## Data excerpt

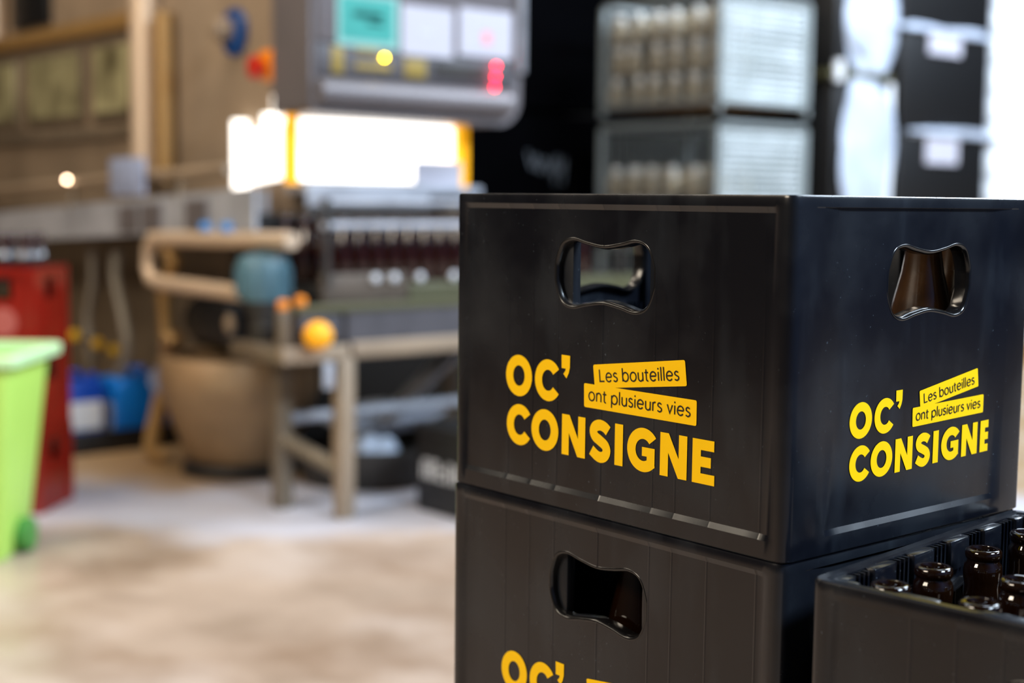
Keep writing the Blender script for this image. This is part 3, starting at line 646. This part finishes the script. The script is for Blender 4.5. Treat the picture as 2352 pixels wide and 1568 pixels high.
# floor clutter under the table
sp = thing('spill_tray', 'black spill tray holding the blue jerrycans', 'tray', (1.83, 5.3, 0))
part('tray_base', rbox(1.50, 2.16, 5.07, 5.55, 0.0, 0.03, 0.004), M['blackp'], sp)
part('tray_wall', rbox(1.50, 2.16, 5.06, 5.08, 0.0, 0.095, 0.005).box(1.50, 2.16, 5.54, 5.56, 0.0, 0.095, 0.005).box(1.50, 1.52, 5.06, 5.56, 0, 0.095, 0.005).box(2.14, 2.16, 5.06, 5.56, 0, 0.095, 0.005), M['blackp'], sp)
def jerry(x0, x1, y0, y1, m, label, lab):
    t = thing('jerrycan', label, 'jerrycan', ((x0 + x1) / 2, (y0 + y1) / 2, 0.03), 0, 'blue jerrycans on the tray'); xm = (x0 + x1) / 2; ym = (y0 + y1) / 2
    part('can_body', rbox(x0, x1, y0, y1, 0.03, 0.305, 0.03), m, t)
    part('carry_handle', MB().tube([(xm - 0.06, ym, 0.30), (xm - 0.05, ym, 0.335), (xm + 0.04, ym, 0.335), (xm + 0.05, ym, 0.30)], 0.014), m, t)
    part('screw_cap', MB().lathe([(0, 0.30), (0.025, 0.30), (0.025, 0.335), (0, 0.336)], (x1 - 0.04, y0 + 0.06, 0), 16), M['jerryd'], t)
    part('paper_label', rbox(*lab), M['label'], t)['label'] = 'white label'
jerry(1.82, 2.09, 5.12, 5.34, M['jerry'], 'bright blue jerrycan on the black tray', (1.815, 1.821, 5.15, 5.30, 0.07, 0.20))
jerry(1.55, 1.78, 5.12, 5.36, M['jerryd'], 'deep blue jerrycan with a big white label on the tray', (1.60, 1.755, 5.116, 5.119, 0.10, 0.22))
tbn = thing('rubber_tub', 'low round black rubber tub under the steel table', 'tub', (2.33, 3.92, 0))
part('tub_wall', MB().lathe([(0.0, 0.012), (0.25, 0.012), (0.29, 0.15), (0.305, 0.155), (0.305, 0.14), (0.265, 0.0), (0.0, 0.0)], (2.33, 3.92, 0), 36), M['dark'], tbn)
def lumpy(c, sx, sy, sz, seed, amp=0.18):
    rnd = random.Random(seed); mb = MB(); bmesh.ops.create_icosphere(mb.b, subdivisions=4, radius=1.0)
    ph = [(Vector((rnd.uniform(-1, 1), rnd.uniform(-1, 1), rnd.uniform(-1, 1))).normalized() * rnd.uniform(2.5, 7), rnd.uniform(0, 6)) for _ in range(9)]
    for v in mb.b.verts:
        f = 1 + amp * sum(math.sin(v.co.dot(k) + p) for k, p in ph) / 3; q = v.co * f
        v.co = Vector((c[0] + q.x * sx, c[1] + q.y * sy, max(c[2] - sz * 0.9, c[2] + q.z * sz)))
    return mb
single('plastic_sheet', lumpy((2.42, 3.95, 0.235), 0.27, 0.10, 0.06, 3), M['film'], 'crumpled clear plastic sheet heaped in the round black tub', 'plastic sheet', None, (2.42, 3.95, 0.18))
single('film_bundle', lumpy((2.30, 3.84, 0.10), 0.10, 0.07, 0.09, 5), M['film'], 'small bundle of clear film against the round black tub', 'plastic sheet', None, (2.30, 3.84, 0.02))
ch = thing('discharge_chute', 'pale sloping metal chute behind the black crate at the table', 'chute', (2.6, 3.85, 0))
part('chute_plate', MB().prism([(2.30, 0.245), (2.9, 0.69), (2.9, 0.71), (2.30, 0.265)], 'Y', 3.72, 3.83), M['grey'], ch)
part('chute_leg', rbox(2.86, 2.89, 3.74, 3.80, 0, 0.67), M['steel_d'], ch)
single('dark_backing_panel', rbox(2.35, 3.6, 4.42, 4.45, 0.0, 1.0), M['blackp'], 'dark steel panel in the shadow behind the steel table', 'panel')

# black lettered crate by the table
bc = thing('storage_crate', 'black crate with pale lettering on the floor at the end of the steel table', 'crate', (2.14, 3.36, 0))
part('crate_body', MB().box(2.14, 2.54, 3.03, 3.36, 0.0, 0.30, 0.012), M['blackp'], bc)
part('rim', rbox(2.132, 2.548, 3.022, 3.368, 0.285, 0.31, 0.006), M['blackp'], bc)
wl = flat_mesh([q for t, z in (('sou', 0.175), ('ilb', 0.135)) for q in text_quads(t, 0, 0, 0.155, 0, 0.014, 1.5) for q in [[(a, b * 0.0048 + z) for a, b in q]]], lambda x, z: (2.1375, 3.345 - x, z))
bmesh.ops.delete(wl.b, geom=list(wl.b.verts), context='VERTS')
for i, (a, b, z0, z1) in enumerate(((0.02, 0.035, 0.12, 0.19), (0.02, 0.06, 0.178, 0.19), (0.075, 0.09, 0.12, 0.19), (0.10, 0.115, 0.12, 0.19), (0.10, 0.145, 0.15, 0.162), (0.10, 0.145, 0.12, 0.132), (0.16, 0.175, 0.12, 0.19), (0.16, 0.21, 0.178, 0.19), (0.195, 0.21, 0.12, 0.19), (0.05, 0.065, 0.12, 0.17), (0.225, 0.24, 0.125, 0.185))):
    wl.box(2.1385, 2.1405, 3.345 - b, 3.345 - a, z0, z1)
part('pale_lettering', wl, M['label'], bc, smooth=0)['label'] = 'pale block lettering'

# red crates and the green bin
RA = PI / 4
def red_crate(label):
    t = thing('beer_crate', label, 'crate', (0, 0, 0), RA, 'red beer crates')
    mb = MB(); w, l, h = 0.27, 0.30, 0.283
    # walls with hand holes, built from bars so that the openings are real
    def wall(put, L, hw):
        c = L / 2
        for a, b, z0, z1 in ((0, L, 0, 0.17), (0, L, 0.245, h), (0, c - hw, 0.17, 0.245), (c + hw, L, 0.17, 0.245)): mb.box(*put(a, b, z0, z1))
        for a, b, z0, z1 in ((-0.006, L + 0.006, 0, 0.022), (-0.006, L + 0.006, h - 0.028, h), (-0.006, 0.02, 0.022, h - 0.028), (L - 0.02, L + 0.006, 0.022, h - 0.028)): mb.box(*put(a, b, z0, z1, 0.008))
    wall(lambda a, b, z0, z1, o=0: (a, b, -o, 0.012, z0, z1), w, 0.045)
    wall(lambda a, b, z0, z1, o=0: (a, b, l - 0.012, l + o, z0, z1), w, 0.045)
    wall(lambda a, b, z0, z1, o=0: (-o, 0.012, a, b, z0, z1), l, 0.07)
    wall(lambda a, b, z0, z1, o=0: (w - 0.012, w + o, a, b, z0, z1), l, 0.07)
    part('shell', mb, M['redc'], t, False, 0)
    part('crate_floor', MB().box(0.012, w - 0.012, 0.012, l - 0.012, 0.006, 0.016), M['redc'], t, False, 0)
    part('inner_lining', MB().box(0.014, w - 0.014, 0.014, l - 0.014, 0.018, 0.16), M['blackp'], t, False, 0)
    b = part('painted_reflection', MB().lathe([(0, 0), (0.05, 0), (0.05, 0.002), (0, 0.0025)], (-0.0005, 0.112, 0.095), 24, Matrix.Rotation(-PI / 2, 3, 'Y')), M['pinkrefl'], t, False); b['label'] = 'pale round reflection painted on the crate side'  # reflection painted on as a pale disc
    return t
rcp = (1.061, 4.080)
r0 = red_crate('red beer crate on the floor, lowest of the red stack'); r0.location = (rcp[0], rcp[1], 0)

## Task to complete
Repeat the data exactly, dropping every picture it holds.

## The reply
Keep writing the Blender script for this image. This is part 3, starting at line 646. This part finishes the script. The script is for Blender 4.5. Treat the picture as 2352 pixels wide and 1568 pixels high.
# floor clutter under the table
sp = thing('spill_tray', 'black spill tray holding the blue jerrycans', 'tray', (1.83, 5.3, 0))
part('tray_base', rbox(1.50, 2.16, 5.07, 5.55, 0.0, 0.03, 0.004), M['blackp'], sp)
part('tray_wall', rbox(1.50, 2.16, 5.06, 5.08, 0.0, 0.095, 0.005).box(1.50, 2.16, 5.54, 5.56, 0.0, 0.095, 0.005).box(1.50, 1.52, 5.06, 5.56, 0, 0.095, 0.005).box(2.14, 2.16, 5.06, 5.56, 0, 0.095, 0.005), M['blackp'], sp)
def jerry(x0, x1, y0, y1, m, label, lab):
    t = thing('jerrycan', label, 'jerrycan', ((x0 + x1) / 2, (y0 + y1) / 2, 0.03), 0, 'blue jerrycans on the tray'); xm = (x0 + x1) / 2; ym = (y0 + y1) / 2
    part('can_body', rbox(x0, x1, y0, y1, 0.03, 0.305, 0.03), m, t)
    part('carry_handle', MB().tube([(xm - 0.06, ym, 0.30), (xm - 0.05, ym, 0.335), (xm + 0.04, ym, 0.335), (xm + 0.05, ym, 0.30)], 0.014), m, t)
    part('screw_cap', MB().lathe([(0, 0.30), (0.025, 0.30), (0.025, 0.335), (0, 0.336)], (x1 - 0.04, y0 + 0.06, 0), 16), M['jerryd'], t)
    part('paper_label', rbox(*lab), M['label'], t)['label'] = 'white label'
jerry(1.82, 2.09, 5.12, 5.34, M['jerry'], 'bright blue jerrycan on the black tray', (1.815, 1.821, 5.15, 5.30, 0.07, 0.20))
jerry(1.55, 1.78, 5.12, 5.36, M['jerryd'], 'deep blue jerrycan with a big white label on the tray', (1.60, 1.755, 5.116, 5.119, 0.10, 0.22))
tbn = thing('rubber_tub', 'low round black rubber tub under the steel table', 'tub', (2.33, 3.92, 0))
part('tub_wall', MB().lathe([(0.0, 0.012), (0.25, 0.012), (0.29, 0.15), (0.305, 0.155), (0.305, 0.14), (0.265, 0.0), (0.0, 0.0)], (2.33, 3.92, 0), 36), M['dark'], tbn)
def lumpy(c, sx, sy, sz, seed, amp=0.18):
    rnd = random.Random(seed); mb = MB(); bmesh.ops.create_icosphere(mb.b, subdivisions=4, radius=1.0)
    ph = [(Vector((rnd.uniform(-1, 1), rnd.uniform(-1, 1), rnd.uniform(-1, 1))).normalized() * rnd.uniform(2.5, 7), rnd.uniform(0, 6)) for _ in range(9)]
    for v in mb.b.verts:
        f = 1 + amp * sum(math.sin(v.co.dot(k) + p) for k, p in ph) / 3; q = v.co * f
        v.co = Vector((c[0] + q.x * sx, c[1] + q.y * sy, max(c[2] - sz * 0.9, c[2] + q.z * sz)))
    return mb
single('plastic_sheet', lumpy((2.42, 3.95, 0.235), 0.27, 0.10, 0.06, 3), M['film'], 'crumpled clear plastic sheet heaped in the round black tub', 'plastic sheet', None, (2.42, 3.95, 0.18))
single('film_bundle', lumpy((2.30, 3.84, 0.10), 0.10, 0.07, 0.09, 5), M['film'], 'small bundle of clear film against the round black tub', 'plastic sheet', None, (2.30, 3.84, 0.02))
ch = thing('discharge_chute', 'pale sloping metal chute behind the black crate at the table', 'chute', (2.6, 3.85, 0))
part('chute_plate', MB().prism([(2.30, 0.245), (2.9, 0.69), (2.9, 0.71), (2.30, 0.265)], 'Y', 3.72, 3.83), M['grey'], ch)
part('chute_leg', rbox(2.86, 2.89, 3.74, 3.80, 0, 0.67), M['steel_d'], ch)
single('dark_backing_panel', rbox(2.35, 3.6, 4.42, 4.45, 0.0, 1.0), M['blackp'], 'dark steel panel in the shadow behind the steel table', 'panel')

# black lettered crate by the table
bc = thing('storage_crate', 'black crate with pale lettering on the floor at the end of the steel table', 'crate', (2.14, 3.36, 0))
part('crate_body', MB().box(2.14, 2.54, 3.03, 3.36, 0.0, 0.30, 0.012), M['blackp'], bc)
part('rim', rbox(2.132, 2.548, 3.022, 3.368, 0.285, 0.31, 0.006), M['blackp'], bc)
wl = flat_mesh([q for t, z in (('sou', 0.175), ('ilb', 0.135)) for q in text_quads(t, 0, 0, 0.155, 0, 0.014, 1.5) for q in [[(a, b * 0.0048 + z) for a, b in q]]], lambda x, z: (2.1375, 3.345 - x, z))
bmesh.ops.delete(wl.b, geom=list(wl.b.verts), context='VERTS')
for i, (a, b, z0, z1) in enumerate(((0.02, 0.035, 0.12, 0.19), (0.02, 0.06, 0.178, 0.19), (0.075, 0.09, 0.12, 0.19), (0.10, 0.115, 0.12, 0.19), (0.10, 0.145, 0.15, 0.162), (0.10, 0.145, 0.12, 0.132), (0.16, 0.175, 0.12, 0.19), (0.16, 0.21, 0.178, 0.19), (0.195, 0.21, 0.12, 0.19), (0.05, 0.065, 0.12, 0.17), (0.225, 0.24, 0.125, 0.185))):
    wl.box(2.1385, 2.1405, 3.345 - b, 3.345 - a, z0, z1)
part('pale_lettering', wl, M['label'], bc, smooth=0)['label'] = 'pale block lettering'

# red crates and the green bin
RA = PI / 4
def red_crate(label):
    t = thing('beer_crate', label, 'crate', (0, 0, 0), RA, 'red beer crates')
    mb = MB(); w, l, h = 0.27, 0.30, 0.283
    # walls with hand holes, built from bars so that the openings are real
    def wall(put, L, hw):
        c = L / 2
        for a, b, z0, z1 in ((0, L, 0, 0.17), (0, L, 0.245, h), (0, c - hw, 0.17, 0.245), (c + hw, L, 0.17, 0.245)): mb.box(*put(a, b, z0, z1))
        for a, b, z0, z1 in ((-0.006, L + 0.006, 0, 0.022), (-0.006, L + 0.006, h - 0.028, h), (-0.006, 0.02, 0.022, h - 0.028), (L - 0.02, L + 0.006, 0.022, h - 0.028)): mb.box(*put(a, b, z0, z1, 0.008))
    wall(lambda a, b, z0, z1, o=0: (a, b, -o, 0.012, z0, z1), w, 0.045)
    wall(lambda a, b, z0, z1, o=0: (a, b, l - 0.012, l + o, z0, z1), w, 0.045)
    wall(lambda a, b, z0, z1, o=0: (-o, 0.012, a, b, z0, z1), l, 0.07)
    wall(lambda a, b, z0, z1, o=0: (w - 0.012, w + o, a, b, z0, z1), l, 0.07)
    part('shell', mb, M['redc'], t, False, 0)
    part('crate_floor', MB().box(0.012, w - 0.012, 0.012, l - 0.012, 0.006, 0.016), M['redc'], t, False, 0)
    part('inner_lining', MB().box(0.014, w - 0.014, 0.014, l - 0.014, 0.018, 0.16), M['blackp'], t, False, 0)
    b = part('painted_reflection', MB().lathe([(0, 0), (0.05, 0), (0.05, 0.002), (0, 0.0025)], (-0.0005, 0.112, 0.095), 24, Matrix.Rotation(-PI / 2, 3, 'Y')), M['pinkrefl'], t, False); b['label'] = 'pale round reflection painted on the crate side'  # reflection painted on as a pale disc
    return t
rcp = (1.061, 4.080)
r0 = red_crate('red beer crate on the floor, lowest of the red stack'); r0.location = (rcp[0], rcp[1], 0)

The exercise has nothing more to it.